* _OBJECTIVE_
Write out the material below again, unchanged.

* _DATA SHOWN_
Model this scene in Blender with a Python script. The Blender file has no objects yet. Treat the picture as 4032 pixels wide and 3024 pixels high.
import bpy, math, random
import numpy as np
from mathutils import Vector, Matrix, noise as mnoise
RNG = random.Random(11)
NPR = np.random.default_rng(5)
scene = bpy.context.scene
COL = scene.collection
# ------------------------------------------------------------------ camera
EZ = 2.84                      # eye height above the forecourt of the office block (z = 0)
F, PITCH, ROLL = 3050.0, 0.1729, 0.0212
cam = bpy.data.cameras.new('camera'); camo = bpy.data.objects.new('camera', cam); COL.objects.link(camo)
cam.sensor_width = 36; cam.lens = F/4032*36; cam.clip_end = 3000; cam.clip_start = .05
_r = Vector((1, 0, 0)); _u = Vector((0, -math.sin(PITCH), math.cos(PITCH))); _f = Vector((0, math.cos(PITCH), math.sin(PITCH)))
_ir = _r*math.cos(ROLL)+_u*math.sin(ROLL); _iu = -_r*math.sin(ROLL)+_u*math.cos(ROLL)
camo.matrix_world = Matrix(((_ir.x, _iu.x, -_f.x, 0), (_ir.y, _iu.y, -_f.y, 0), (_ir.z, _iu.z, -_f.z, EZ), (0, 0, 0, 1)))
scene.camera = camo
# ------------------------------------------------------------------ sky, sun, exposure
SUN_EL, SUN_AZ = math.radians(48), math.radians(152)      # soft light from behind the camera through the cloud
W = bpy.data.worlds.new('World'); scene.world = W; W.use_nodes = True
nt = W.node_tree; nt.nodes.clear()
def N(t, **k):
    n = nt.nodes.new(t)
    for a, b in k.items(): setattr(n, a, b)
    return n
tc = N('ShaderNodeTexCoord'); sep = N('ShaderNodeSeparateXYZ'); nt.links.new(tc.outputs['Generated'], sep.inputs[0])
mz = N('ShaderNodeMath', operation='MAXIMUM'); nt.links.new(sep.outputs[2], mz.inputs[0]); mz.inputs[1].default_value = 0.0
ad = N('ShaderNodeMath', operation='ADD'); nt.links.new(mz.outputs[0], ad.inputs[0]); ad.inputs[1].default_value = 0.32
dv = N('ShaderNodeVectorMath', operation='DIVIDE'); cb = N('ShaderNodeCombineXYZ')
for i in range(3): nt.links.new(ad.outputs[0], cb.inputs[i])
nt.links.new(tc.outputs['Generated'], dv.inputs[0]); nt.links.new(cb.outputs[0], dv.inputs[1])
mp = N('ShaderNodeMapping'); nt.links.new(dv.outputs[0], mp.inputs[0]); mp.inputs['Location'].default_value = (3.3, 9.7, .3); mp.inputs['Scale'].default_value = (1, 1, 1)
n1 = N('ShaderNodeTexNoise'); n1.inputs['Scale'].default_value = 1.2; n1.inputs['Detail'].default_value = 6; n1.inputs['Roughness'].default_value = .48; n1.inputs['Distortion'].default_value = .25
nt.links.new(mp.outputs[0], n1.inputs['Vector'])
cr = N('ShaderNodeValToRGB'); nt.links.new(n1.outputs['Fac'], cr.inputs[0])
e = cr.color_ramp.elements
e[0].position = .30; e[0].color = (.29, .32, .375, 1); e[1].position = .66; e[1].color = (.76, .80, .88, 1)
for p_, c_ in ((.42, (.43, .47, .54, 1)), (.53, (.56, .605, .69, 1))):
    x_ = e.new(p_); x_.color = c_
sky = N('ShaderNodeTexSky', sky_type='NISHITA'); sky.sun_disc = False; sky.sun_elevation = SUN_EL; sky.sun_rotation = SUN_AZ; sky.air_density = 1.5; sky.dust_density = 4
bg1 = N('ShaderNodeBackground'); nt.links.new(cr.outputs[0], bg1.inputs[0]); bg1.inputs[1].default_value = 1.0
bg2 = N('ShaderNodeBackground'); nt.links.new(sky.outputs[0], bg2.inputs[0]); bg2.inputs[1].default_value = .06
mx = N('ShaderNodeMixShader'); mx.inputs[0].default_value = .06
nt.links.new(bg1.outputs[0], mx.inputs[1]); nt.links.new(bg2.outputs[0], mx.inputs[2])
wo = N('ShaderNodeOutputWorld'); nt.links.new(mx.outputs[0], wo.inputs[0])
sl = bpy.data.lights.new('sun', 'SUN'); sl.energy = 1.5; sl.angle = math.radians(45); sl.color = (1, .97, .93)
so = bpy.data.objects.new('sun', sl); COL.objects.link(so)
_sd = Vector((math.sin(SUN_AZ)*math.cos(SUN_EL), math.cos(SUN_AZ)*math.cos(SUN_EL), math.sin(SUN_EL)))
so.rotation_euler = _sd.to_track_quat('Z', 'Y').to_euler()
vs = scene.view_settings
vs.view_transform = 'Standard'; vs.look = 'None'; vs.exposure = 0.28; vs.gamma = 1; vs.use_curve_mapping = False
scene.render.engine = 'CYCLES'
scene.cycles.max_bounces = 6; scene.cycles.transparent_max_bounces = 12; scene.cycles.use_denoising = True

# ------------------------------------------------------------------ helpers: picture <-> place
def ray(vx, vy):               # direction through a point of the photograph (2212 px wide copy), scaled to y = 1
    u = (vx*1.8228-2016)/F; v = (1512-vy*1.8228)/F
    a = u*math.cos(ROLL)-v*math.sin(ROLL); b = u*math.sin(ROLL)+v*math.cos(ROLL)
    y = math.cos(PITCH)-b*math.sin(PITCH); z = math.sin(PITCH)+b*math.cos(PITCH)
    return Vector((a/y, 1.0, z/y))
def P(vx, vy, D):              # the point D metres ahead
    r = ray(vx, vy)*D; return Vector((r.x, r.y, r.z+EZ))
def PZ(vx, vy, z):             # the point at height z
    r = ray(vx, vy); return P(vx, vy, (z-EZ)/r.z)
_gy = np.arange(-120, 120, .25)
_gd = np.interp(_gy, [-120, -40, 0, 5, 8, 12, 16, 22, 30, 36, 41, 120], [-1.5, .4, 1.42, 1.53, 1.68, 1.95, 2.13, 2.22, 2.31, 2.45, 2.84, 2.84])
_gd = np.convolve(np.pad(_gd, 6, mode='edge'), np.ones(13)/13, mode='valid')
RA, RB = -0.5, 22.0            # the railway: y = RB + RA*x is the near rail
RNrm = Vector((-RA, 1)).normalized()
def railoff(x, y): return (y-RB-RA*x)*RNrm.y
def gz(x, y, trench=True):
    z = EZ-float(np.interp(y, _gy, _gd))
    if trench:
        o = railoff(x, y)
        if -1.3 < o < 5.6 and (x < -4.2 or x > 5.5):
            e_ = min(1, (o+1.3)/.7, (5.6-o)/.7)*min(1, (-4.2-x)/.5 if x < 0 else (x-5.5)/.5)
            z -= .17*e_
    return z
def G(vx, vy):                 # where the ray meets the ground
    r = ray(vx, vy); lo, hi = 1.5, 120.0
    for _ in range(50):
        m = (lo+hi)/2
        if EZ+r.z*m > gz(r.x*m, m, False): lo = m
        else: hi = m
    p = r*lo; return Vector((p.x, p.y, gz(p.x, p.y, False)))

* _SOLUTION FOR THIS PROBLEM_
Model this scene in Blender with a Python script. The Blender file has no objects yet. Treat the picture as 4032 pixels wide and 3024 pixels high.
import bpy, math, random
import numpy as np
from mathutils import Vector, Matrix, noise as mnoise
RNG = random.Random(11)
NPR = np.random.default_rng(5)
scene = bpy.context.scene
COL = scene.collection
# ------------------------------------------------------------------ camera
EZ = 2.84                      # eye height above the forecourt of the office block (z = 0)
F, PITCH, ROLL = 3050.0, 0.1729, 0.0212
cam = bpy.data.cameras.new('camera'); camo = bpy.data.objects.new('camera', cam); COL.objects.link(camo)
cam.sensor_width = 36; cam.lens = F/4032*36; cam.clip_end = 3000; cam.clip_start = .05
_r = Vector((1, 0, 0)); _u = Vector((0, -math.sin(PITCH), math.cos(PITCH))); _f = Vector((0, math.cos(PITCH), math.sin(PITCH)))
_ir = _r*math.cos(ROLL)+_u*math.sin(ROLL); _iu = -_r*math.sin(ROLL)+_u*math.cos(ROLL)
camo.matrix_world = Matrix(((_ir.x, _iu.x, -_f.x, 0), (_ir.y, _iu.y, -_f.y, 0), (_ir.z, _iu.z, -_f.z, EZ), (0, 0, 0, 1)))
scene.camera = camo
# ------------------------------------------------------------------ sky, sun, exposure
SUN_EL, SUN_AZ = math.radians(48), math.radians(152)      # soft light from behind the camera through the cloud
W = bpy.data.worlds.new('World'); scene.world = W; W.use_nodes = True
nt = W.node_tree; nt.nodes.clear()
def N(t, **k):
    n = nt.nodes.new(t)
    for a, b in k.items(): setattr(n, a, b)
    return n
tc = N('ShaderNodeTexCoord'); sep = N('ShaderNodeSeparateXYZ'); nt.links.new(tc.outputs['Generated'], sep.inputs[0])
mz = N('ShaderNodeMath', operation='MAXIMUM'); nt.links.new(sep.outputs[2], mz.inputs[0]); mz.inputs[1].default_value = 0.0
ad = N('ShaderNodeMath', operation='ADD'); nt.links.new(mz.outputs[0], ad.inputs[0]); ad.inputs[1].default_value = 0.32
dv = N('ShaderNodeVectorMath', operation='DIVIDE'); cb = N('ShaderNodeCombineXYZ')
for i in range(3): nt.links.new(ad.outputs[0], cb.inputs[i])
nt.links.new(tc.outputs['Generated'], dv.inputs[0]); nt.links.new(cb.outputs[0], dv.inputs[1])
mp = N('ShaderNodeMapping'); nt.links.new(dv.outputs[0], mp.inputs[0]); mp.inputs['Location'].default_value = (3.3, 9.7, .3); mp.inputs['Scale'].default_value = (1, 1, 1)
n1 = N('ShaderNodeTexNoise'); n1.inputs['Scale'].default_value = 1.2; n1.inputs['Detail'].default_value = 6; n1.inputs['Roughness'].default_value = .48; n1.inputs['Distortion'].default_value = .25
nt.links.new(mp.outputs[0], n1.inputs['Vector'])
cr = N('ShaderNodeValToRGB'); nt.links.new(n1.outputs['Fac'], cr.inputs[0])
e = cr.color_ramp.elements
e[0].position = .30; e[0].color = (.29, .32, .375, 1); e[1].position = .66; e[1].color = (.76, .80, .88, 1)
for p_, c_ in ((.42, (.43, .47, .54, 1)), (.53, (.56, .605, .69, 1))):
    x_ = e.new(p_); x_.color = c_
sky = N('ShaderNodeTexSky', sky_type='NISHITA'); sky.sun_disc = False; sky.sun_elevation = SUN_EL; sky.sun_rotation = SUN_AZ; sky.air_density = 1.5; sky.dust_density = 4
bg1 = N('ShaderNodeBackground'); nt.links.new(cr.outputs[0], bg1.inputs[0]); bg1.inputs[1].default_value = 1.0
bg2 = N('ShaderNodeBackground'); nt.links.new(sky.outputs[0], bg2.inputs[0]); bg2.inputs[1].default_value = .06
mx = N('ShaderNodeMixShader'); mx.inputs[0].default_value = .06
nt.links.new(bg1.outputs[0], mx.inputs[1]); nt.links.new(bg2.outputs[0], mx.inputs[2])
wo = N('ShaderNodeOutputWorld'); nt.links.new(mx.outputs[0], wo.inputs[0])
sl = bpy.data.lights.new('sun', 'SUN'); sl.energy = 1.5; sl.angle = math.radians(45); sl.color = (1, .97, .93)
so = bpy.data.objects.new('sun', sl); COL.objects.link(so)
_sd = Vector((math.sin(SUN_AZ)*math.cos(SUN_EL), math.cos(SUN_AZ)*math.cos(SUN_EL), math.sin(SUN_EL)))
so.rotation_euler = _sd.to_track_quat('Z', 'Y').to_euler()
vs = scene.view_settings
vs.view_transform = 'Standard'; vs.look = 'None'; vs.exposure = 0.28; vs.gamma = 1; vs.use_curve_mapping = False
scene.render.engine = 'CYCLES'
scene.cycles.max_bounces = 6; scene.cycles.transparent_max_bounces = 12; scene.cycles.use_denoising = True

# ------------------------------------------------------------------ helpers: picture <-> place
def ray(vx, vy):               # direction through a point of the photograph (2212 px wide copy), scaled to y = 1
    u = (vx*1.8228-2016)/F; v = (1512-vy*1.8228)/F
    a = u*math.cos(ROLL)-v*math.sin(ROLL); b = u*math.sin(ROLL)+v*math.cos(ROLL)
    y = math.cos(PITCH)-b*math.sin(PITCH); z = math.sin(PITCH)+b*math.cos(PITCH)
    return Vector((a/y, 1.0, z/y))
def P(vx, vy, D):              # the point D metres ahead
    r = ray(vx, vy)*D; return Vector((r.x, r.y, r.z+EZ))
def PZ(vx, vy, z):             # the point at height z
    r = ray(vx, vy); return P(vx, vy, (z-EZ)/r.z)
_gy = np.arange(-120, 120, .25)
_gd = np.interp(_gy, [-120, -40, 0, 5, 8, 12, 16, 22, 30, 36, 41, 120], [-1.5, .4, 1.42, 1.53, 1.68, 1.95, 2.13, 2.22, 2.31, 2.45, 2.84, 2.84])
_gd = np.convolve(np.pad(_gd, 6, mode='edge'), np.ones(13)/13, mode='valid')
RA, RB = -0.5, 22.0            # the railway: y = RB + RA*x is the near rail
RNrm = Vector((-RA, 1)).normalized()
def railoff(x, y): return (y-RB-RA*x)*RNrm.y
def gz(x, y, trench=True):
    z = EZ-float(np.interp(y, _gy, _gd))
    if trench:
        o = railoff(x, y)
        if -1.3 < o < 5.6 and (x < -4.2 or x > 5.5):
            e_ = min(1, (o+1.3)/.7, (5.6-o)/.7)*min(1, (-4.2-x)/.5 if x < 0 else (x-5.5)/.5)
            z -= .17*e_
    return z
def G(vx, vy):                 # where the ray meets the ground
    r = ray(vx, vy); lo, hi = 1.5, 120.0
    for _ in range(50):
        m = (lo+hi)/2
        if EZ+r.z*m > gz(r.x*m, m, False): lo = m
        else: hi = m
    p = r*lo; return Vector((p.x, p.y, gz(p.x, p.y, False)))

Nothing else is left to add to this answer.